Once I reach that place, the so-called temple of education, feelings changed suddenly. Then there is fear factor. Home-works, assignments, class-tests and then the father of every fear...EXAMS. But these are something which no one can get rid of provided that you are a serious with your studies. Everyone has to face this once in a life time untill he gets of there.
But what I am talking here is not about those usual things mentioned above. But those which were peculiar and concerning only me.
And one of those peculiar things was my Friends-circle. They were very less because I was very retricted in my societal approach. Actually, I was an "introvert" since the day when i didnt know the meaning of that word. So I kept myself away from everyone. So the Life was very simple...go to school...then tuition and then back to home. My day ended there. And now when i compare those days with the present...they are altogether very different. Well, thats not in question here.
Another peculiar-to-me sort of a thing was "girls". Well ! for me girls were like slugs--they probably serve some purpose, but it was hard to imagine what.
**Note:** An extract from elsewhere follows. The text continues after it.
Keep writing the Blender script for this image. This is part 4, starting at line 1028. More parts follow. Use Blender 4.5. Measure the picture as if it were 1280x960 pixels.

Least interested in talking to them. Always maintained a minimum distance.
OK, all these well and fine. But the question which troubles me is-- what did i learn in school??? I went to school, but never learned what I wanted to know. This makes me feel uncomfortable because of the fact that, I wasted my good 15 years...and in the end when i passed out, am like a clean slate as I was before joining the school.
WHAT DID YOU LEARN IN SCHOOL??? THINK OVER IT !
"I hate to think that all my past experiences will someday become stories with no point." So to make some "point"...this post is here.